Recently, when I checked into the newly renamed George Best Belfast City Airport, I was asked if I was carrying any liquids. I found myself gagging as I suppressed a giggle. Attempts at humour in airports these days are enough to leave you sun-tanning in an orange jumpsuit in Guantanamo Bay. Further, my snigger was in bad taste. Not everyone would see the funny side of the question, least of all the footballing legend George Best, who had a serious drink problem. Security these days is, of course, no laughing matter. There are genuine threats. To this end, I do not mind security procedures. But I want them to be logical, make me feel safer and minimise disruption. But, frankly, security officials at some airports seem to be making procedures up as they go along.

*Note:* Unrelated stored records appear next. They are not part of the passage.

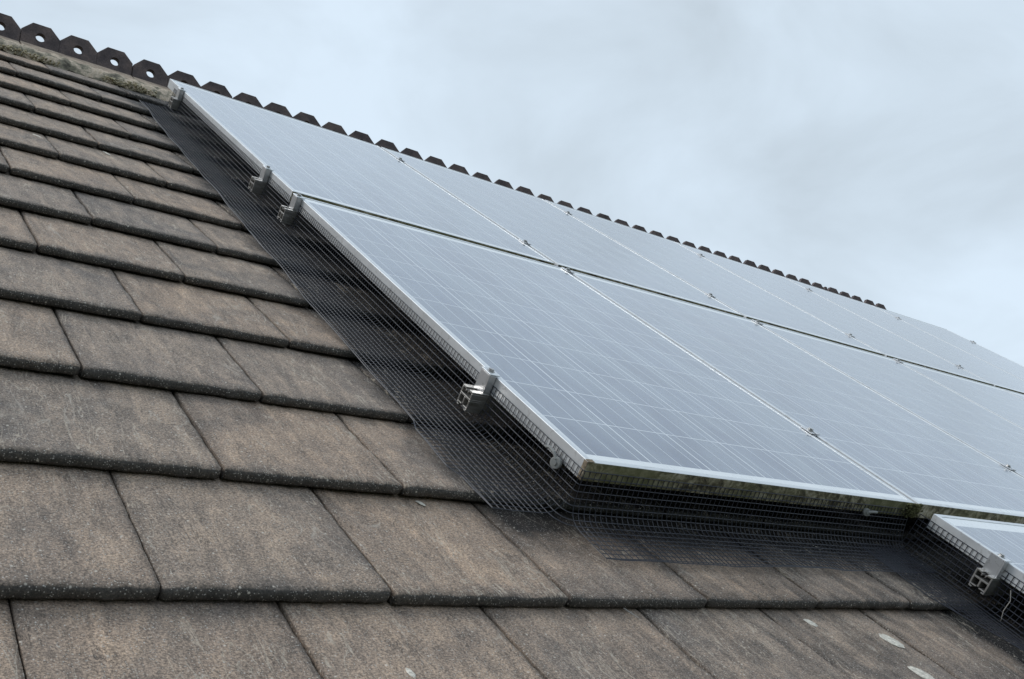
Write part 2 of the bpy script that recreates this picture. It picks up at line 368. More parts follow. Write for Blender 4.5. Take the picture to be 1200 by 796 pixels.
def tile_mesh(seed, nx, ny):
    w = TW - .0048
    rnd = random.Random(seed); o1 = Vector((rnd.uniform(0, 50), rnd.uniform(0, 50), rnd.uniform(0, 50)))
    prof = [(TL - (TL - .010) * j / ny, 0.0, 0.0) for j in range(ny + 1)]
    prof += [(.0055, -.0009, .25), (.0022, -.0030, .6), (.0004, -.0065, .9), (0, -.0105, 1), (.0004, -.0145, 1), (.002, -.0178, 1), (.006, -TT, 1), (.04, -TT - .0005, 1)]
    xs = [0, 0] + [w * i / nx for i in range(nx + 1)] + [w, w]
    vs_, rim, nose = [], [], []
    for (s, z, nn) in prof:
        for i, x in enumerate(xs):
            side = i in (0, len(xs) - 1); edge = i in (1, len(xs) - 2)
            p = Vector((x, s, z))
            q = p * 9 + o1
            e = min(x, w - x)
            h = noise.fractal(Vector((q.x * 1.6 + q.y * .7, q.y * .8 - q.x * .3, q.z)), .9, 2.1, 5) * .0014
            h += (abs(noise.fractal(Vector((q.x * 3.2 + q.y * 1.5, q.y * 1.0 - q.x * .5, q.z + 9)), .8, 2.1, 4)) - .2) * -.0022
            h += noise.fractal(p * 90 + o1, .8, 2, 3) * .00035
            chip = max(0, noise.noise(Vector((x * 24, 5, 0)) + o1) - .28) * .016 * max(0, noise.noise(Vector((x * 90, 1, 0)) + o1) + .6)
            rz = -.0016 * max(0, 1 - e / .004) ** 2
            on = noise.fractal(Vector((x * 30, 0, 0)) + o1, .9, 2, 4) * .0013
            nose_rough = (noise.noise(p * 170 + o1) * .0013 + noise.noise(p * 70 + o1) * .0012) * (nn > .1)
            cx = .0035 * nn * max(0, 1 - e / .008) ** 2          # rounded corners at the nose
            Y = s + on * (1 if nn > 0 else max(0, 1 - s / .03)) + nose_rough + cx + chip * (nn < .95) * max(0, 1 - s / .02)
            Z = z - chip * .5 * (nn < .9) * max(0, 1 - s / .012) - s * DROP / TG + h * (1 if nn < .5 else .4) + rz * (nn < .8)
            if side and z > -.017: Z = -.017 - s * DROP / TG
            elif edge: Z -= .0004
            vs_.append((x, Y, Z))
            de = min(e, s if s > 0 else 0)
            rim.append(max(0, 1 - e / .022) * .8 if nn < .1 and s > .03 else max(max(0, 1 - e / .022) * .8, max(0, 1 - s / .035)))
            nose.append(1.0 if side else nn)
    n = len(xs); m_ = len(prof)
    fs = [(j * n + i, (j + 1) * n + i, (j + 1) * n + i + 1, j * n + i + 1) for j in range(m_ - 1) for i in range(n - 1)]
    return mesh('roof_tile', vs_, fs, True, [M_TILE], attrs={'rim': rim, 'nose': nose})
VARS = [tile_mesh(100 + i, 54, 60) for i in range(9)]
LOW = tile_mesh(5, 4, 3)
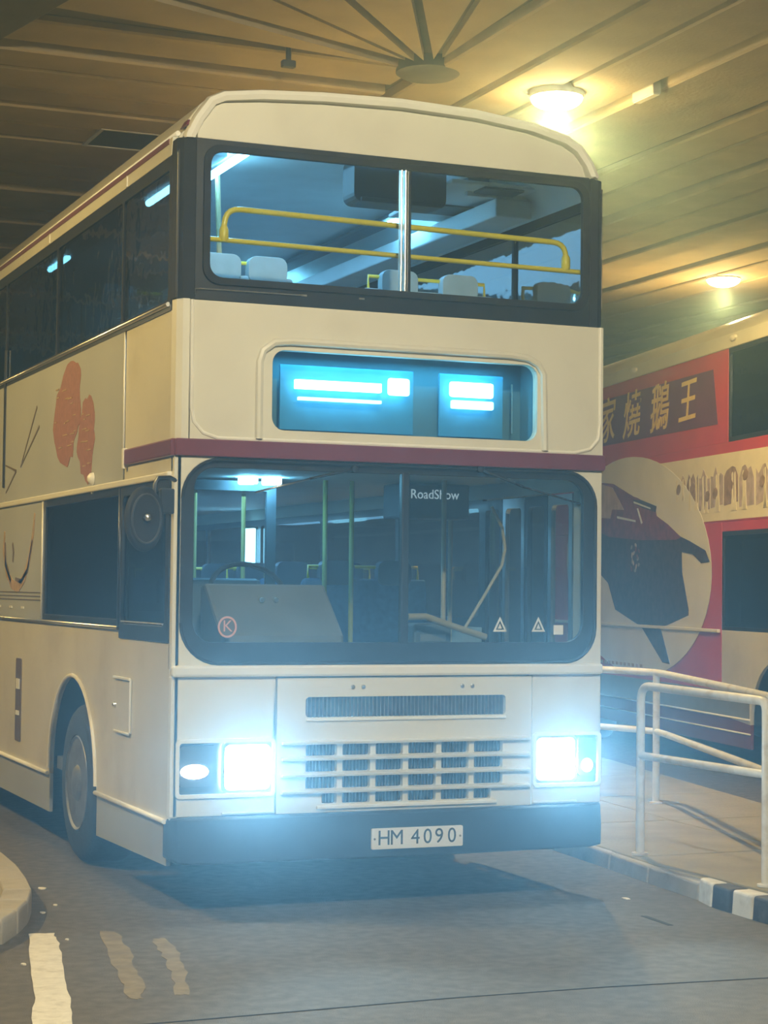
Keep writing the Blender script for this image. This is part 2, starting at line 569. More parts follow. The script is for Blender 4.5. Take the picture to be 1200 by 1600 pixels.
# ---- ceiling lamps
def ceiling_lamp(loc, label, power, r=0.2, col=SODIUM, shaded=True):
    e = tag(empty('ceiling_lamp', loc), label, 'lamp', 'round sodium lamps on the terminus roof')
    MB().lathe([(r * 1.04, 0.03), (r * 1.04, -0.03), (r * 1.0, -0.04)], 28, lambda a, b, h: (a, b, h)).build('lamp_housing', 'lamp_body', e)
    prof = [(r * math.cos(t), -0.04 - 0.09 * math.sin(t)) for t in [k * PI / 2 / 6 for k in range(6)]] + [(0.004, -0.13)]
    MB().lathe(prof, 28, lambda a, b, h: (a, b, h)).build('lamp_diffuser', 'e_sodium', e)
    point('lamp_light', (0, 0, -0.27), power * (0.05 if shaded else 1.0), col, 0.10, e)
    if not shaded:
        return e
    sp_l = bpy.data.lights.new('lamp_downlight', 'SPOT')      # the reflector throws most light downward
    sp_l.energy = power
    sp_l.color = col
    sp_l.spot_size = math.radians(168)
    sp_l.spot_blend = 0.35
    sp_l.shadow_soft_size = 0.07
    so_l = bpy.data.objects.new('lamp_downlight', sp_l)
    so_l.location = (0, 0, -0.20)
    COL.objects.link(so_l)
    so_l.parent = e
    return e


ceiling_lamp((3.97, 3.41, H), 'glaring round sodium lamp on the roof just right of the cream bus', LAMP_W * 2.0, 0.2)
ceiling_lamp((9.76, 10.16, H), 'small round sodium lamp on the roof far above the red bus', LAMP_W * 1.0, 0.2)
ceiling_lamp((-4.2, 2.2, H), 'round sodium lamp on the roof left of the cream bus, out of view', LAMP_W * 2.0, 0.2)
ceiling_lamp((-0.6, -6.0, H), 'round lamp on the roof ahead of the cream bus, out of view', LAMP_W * 3.3, 0.2, WARM, False)
ceiling_lamp((-4.6, 10.5, H), 'round sodium lamp on the roof far left behind the cream bus, out of view', LAMP_W * 1.6, 0.2)

# pale junction box screwed to the roof beside the glaring lamp
jb = tag(empty('junction_box', (4.56, 3.07, H)), 'small pale junction box on the roof right of the glaring lamp', 'box')
box('box_body', -0.035, 0.035, -0.16, 0.16, -0.06, 0.05, 'lamp_body', jb, 0.008)
box('box_cover', -0.028, 0.028, -0.15, 0.15, -0.066, -0.058, 'moulding', jb, 0.003)

# ---- passenger platform on the right
PZ = 0.10
edge = [(3.29, 12.0), (3.24, 6.0), (3.17, 1.5), (3.05, 0.38), (3.01, -0.33), (2.99, -0.58), (2.99, -1.2), (3.05, -3.0), (3.2, -6.0)]
far = [(5.35, -6.0), (5.30, 1.8), (6.25, 6.5), (7.25, 12.0)]
platform = MB().plate(edge + far, [], GR, -0.05, PZ - 0.025).build('platform', 'concrete')
tag(platform, 'raised concrete passenger platform between the two bus lanes', 'platform', kind='structure')


def xl(yy, line):
    for (xa, ya), (xb, yb) in zip(line[:-1], line[1:]):
        lo, hi = min(ya, yb), max(ya, yb)
        if lo <= yy <= hi:
            t = (yy - ya) / (yb - ya)
            return xa + (xb - xa) * t
    return line[-1][0]


ys = [-6.0, -4.6, -3.1, -1.2, 0.66, 2.2, 3.7, 5.2, 6.7, 8.2, 10.0, 12.0]
for k in range(len(ys) - 1):
    a, b = ys[k] + 0.008, ys[k + 1] - 0.008
    xs = [(xl(a, edge), xl(b, edge)), (xl(a, far), xl(b, far))]
    nsub = 2
    for s in range(nsub):
        f0, f1 = s / nsub, (s + 1) / nsub
        xa0 = xs[0][0] + (xs[1][0] - xs[0][0]) * f0 + 0.007
        xa1 = xs[0][0] + (xs[1][0] - xs[0][0]) * f1 - 0.007
        xb0 = xs[0][1] + (xs[1][1] - xs[0][1]) * f0 + 0.007
        xb1 = xs[0][1] + (xs[1][1] - xs[0][1]) * f1 - 0.007
        left = [(xl(yy, edge) + 0.007, yy) for yy in sorted([p[1] for p in edge if a < p[1] < b])] if s == 0 else []
        pts = [(xa1, a), (xb1, b), (xb0, b)] + left[::-1] + [(xa0, a)]
        MB().plate(pts, [], GR, PZ - 0.03, PZ + random.uniform(-0.003, 0.003)).build('paving_slab', 'concrete', platform, 0.006, 1)

# kerb stones along the lane edge, painted black and white at the near end
kline = [(3.16, 9.0), (3.10, 1.5), (2.98, 0.38), (2.925, -0.33), (2.865, -0.575), (2.85, -1.1), (2.88, -2.2), (3.05, -4.5), (3.2, -6.0)]


def kerb_piece(ya, yb, m, h0, h1, parent=platform):
    pa, pb = xl(ya, kline), xl(yb, kline)
    qa, qb = xl(ya, edge) - 0.004, xl(yb, edge) - 0.004
    v = [(pa, ya, -0.03), (qa, ya, -0.03), (qb, yb, -0.03), (pb, yb, -0.03),
         (pa + 0.012, ya, h0), (qa, ya, h0), (qb, yb, h1), (pb + 0.012, yb, h1)]
    return MB().add(v, [(0, 1, 2, 3), (4, 7, 6, 5), (0, 4, 5, 1), (1, 5, 6, 2), (2, 6, 7, 3), (3, 7, 4, 0)]).build('kerb_stone', m, parent, 0.016, 3)


yy = 8.8
while yy > 1.5:
    kerb_piece(yy, yy - 0.78, 'kerb', 0.10, 0.10)
    yy -= 0.79
for ya, yb in ((1.48, 0.86), (0.85, 0.30), (0.29, -0.34)):
    kerb_piece(ya, yb, 'kerb', 0.098, 0.098)
ks = [-0.35, -0.565, -0.775, -0.98, -1.19, -1.40, -1.62, -1.84, -2.06, -2.28, -2.5]
for k in range(len(ks) - 1):
    kerb_piece(ks[k], ks[k + 1] + 0.006, ('kerb_white', 'kerb_black')[k % 2], 0.125, 0.125)
kerb_piece(-2.51, -4.2, 'kerb', 0.12, 0.12)
kerb_piece(-4.21, -5.9, 'kerb', 0.12, 0.12)

# ---- traffic island at the left edge
isl_out = [(-0.50, 3.2), (-0.475, 1.9), (-0.50, 1.3), (-0.545, 0.85), (-0.60, 0.45), (-0.69, 0.12), (-0.80, -0.16), (-0.93, -0.42), (-1.12, -0.66), (-1.40, -0.85), (-1.8, -0.95), (-2.4, -1.0)]
isl_in = []
for k, p in enumerate(isl_out):
    a = Vector(isl_out[max(k - 1, 0)])
    b = Vector(isl_out[min(k + 1, len(isl_out) - 1)])
    t = (b - a).normalized()
    n_ = Vector((t.y, -t.x))
    isl_in.append((p[0] + n_.x * 0.15, p[1] + n_.y * 0.15))
island = MB().plate(isl_in + [(-2.4, 3.2)], [], GR, -0.05, 0.105).build('traffic_island', 'concrete')
tag(island, 'low rounded concrete traffic island left of the cream bus', 'island', kind='structure')
for k in range(0, len(isl_out) - 1):
    a, b, c, d = isl_out[k], isl_out[k + 1], isl_in[k + 1], isl_in[k]
    s = 0.985
    b = (a[0] + (b[0] - a[0]) * s, a[1] + (b[1] - a[1]) * s)
    c = (d[0] + (c[0] - d[0]) * s, d[1] + (c[1] - d[1]) * s)
    MB().plate([a, b, c, d], [], GR, -0.03, 0.12).build('kerb_stone', 'kerb', island, 0.02, 3)

# ---- litter on the road
for (x, y, s, lab) in ((-0.387, 1.184, 0.05, 'pale litter scrap on the asphalt beside the island, the one farthest back'),
                       (-0.442, 0.608, 0.03, 'tiny litter scrap on the asphalt beside the island, the rightmost before the marking'),
                       (-0.558, 0.393, 0.035, 'tiny litter scrap on the asphalt just above the white road marking'),
                       (-0.61, -0.394, 0.025, 'tiny litter scrap just right of the white road marking'),
                       (-0.93, -0.92, 0.03, 'tiny litter scrap just left of the white road marking'),
                       (2.563, -0.185, 0.045, 'pale litter scrap on the asphalt before the black and white kerb')):
    pts = [(x + s * random.uniform(0.3, 0.55) * math.cos(a), y + s * random.uniform(0.5, 0.9) * math.sin(a)) for a in [k * PI / 3 for k in range(6)]]
    o = MB().plate(pts, [], GR, 0.001, 0.006).build('paper_scrap', 'litter')
    tag(o, lab, 'litter', 'scraps of litter on the asphalt')


# ---- railings
def arc_corner(p_prev, p, p_next, r, n=5):
    p_prev, p, p_next = Vector(p_prev), Vector(p), Vector(p_next)
    a = (p_prev - p).normalized() * r + p
    b = (p_next - p).normalized() * r + p
    return [a * (1 - t) ** 2 + p * 2 * t * (1 - t) + b * t ** 2 for t in [k / n for k in range(n + 1)]]


near = tag(empty('railing', (3.18, 0.727, PZ)), 'near white tubular railing hoop with two posts beside the painted kerb', 'railing')
L = lambda p, base: tuple(Vector(p) - Vector(base))
nb = (3.18, 0.727, PZ)
A0, A1 = (3.18, 0.727, PZ), (3.18, 0.727, 1.125)
B1, B0 = (3.197, -0.602, 1.105), (3.197, -0.602, PZ)
pth = [A0] + arc_corner(A0, A1, B1, 0.10) + arc_corner(A1, B1, B0, 0.06) + [B0]
tube('hoop_tube', [L(p, nb) for p in pth], 0.026, 'rail_white', near, 12)
tube('mid_rail', [L((3.18, 0.727, 0.70), nb), L((3.197, -0.602, 0.705), nb)], 0.024, 'rail_white', near, 12)
for p in (A0, B0):
    MB().lathe([(0.05, 0), (0.05, 0.012), (0.03, 0.016)], 14, lambda a, b, h: (p[0] - nb[0] + a, p[1] - nb[1] + b, p[2] - nb[2] + h)).build('foot_flange', 'rail_white', near)

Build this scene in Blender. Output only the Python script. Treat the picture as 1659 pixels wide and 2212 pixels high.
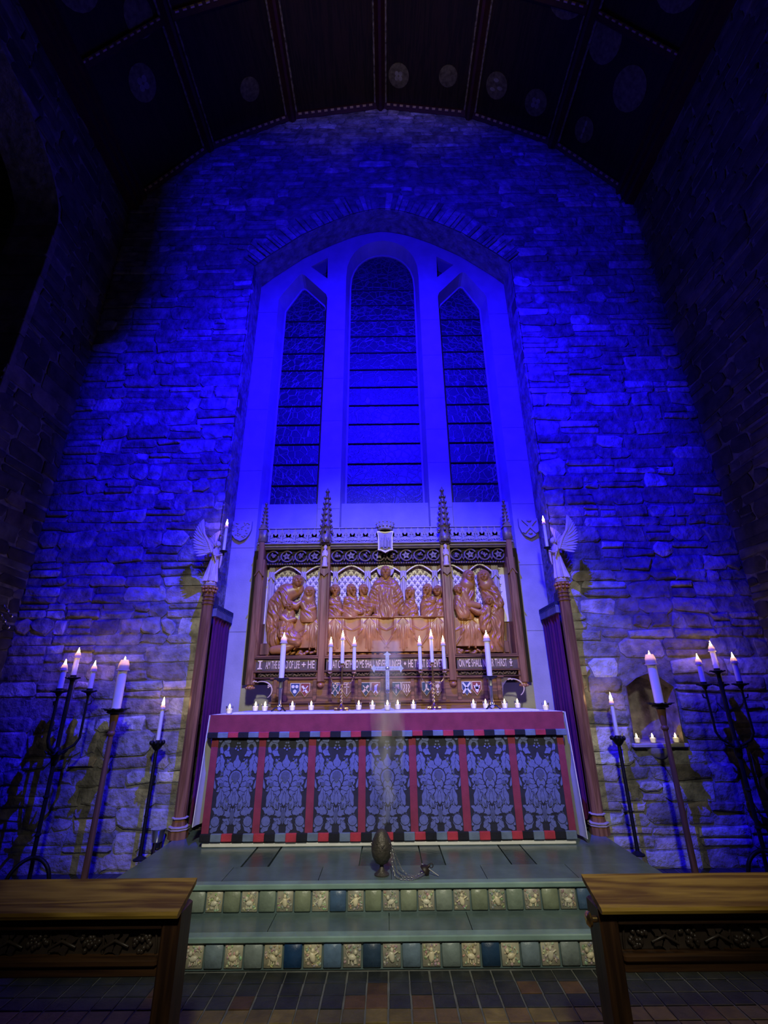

When travelling to the US recently with my wife and child, we had to taste six jars of baby food and four baby bottles at Belfast International Airport prior tov departure. Our child’s teething gel was confiscated, his nappy rash lotion, and my wife’s hand cream, presumably a precaution against passengers making a bomb as a desperate measure to cope with a cranky child on a long-haul flight. On the way back, the US authorities let the teething gel, baby food, nappy rash lotion and hand cream through without a word, but refused to allow us to take the sterilised water through in the baby’s bottles. However, they were appeased when we mixed the powered formula into the bottles, although no tasting was required. When my wife explained that we had been able to carry the water through on the way there, the security guard replied: “This is the US”, as if we did not know that. I know that different jurisdictions probably have different rules. But, surely, if someone knew what was going on, there would be uniformity. Could the same security officials who thought there were weapons of mass destruction in Iraq be those deciding what is hazardous on aeroplanes? Alternatively, the plan is to make the procedures so confusing that they leave would-be bombers so perplexed that they choose another mode of transport.
I know I should not make light of this important issue, and people have suffered as a result of security failures and misdirected acts of aggression, but questions have to be asked. According to airport authorities, the new security procedures have put an enormous weight on their shoulders, thus creating the mayhem.
The UK government, in turn, asks commuters for patience because it is the nasty terrorists who are the problem, not security officials. They revel in pointing out that the 9/11 attacks preceded the Iraq war. But other airports, such as those in Germany or Spain, countries which do not have troops in Iraq, are not in turmoil.
So there is a dual problem. Firstly, there is the denial in the UK that the Iraq invasion is related to the security situation at airports. Secondly, from my travels through a number of airports, there is ample evidence that suggests that no-one knows what he or she is doing. Cumulatively, this makes me feel a lot more insecure than before.
I understand this is a difficult time. But, as with this entire debacle of this so-called and amorphous ‘war on terror’, something is amiss and this involves ordinary people. Indiscriminate acts of terror against civilians, failure to listen to ordinary people opposed to the Iraq war, bombing civilians in Iraq who bear no relation to the original ‘war on terror’, and now forcing people through chaotic security systems, all add up to the same thing – we mere mortals are cannon fodder. We are caught in the cross-fire between a bunch of men who think they are all-powerful. It really winds me up and now I really need a drink.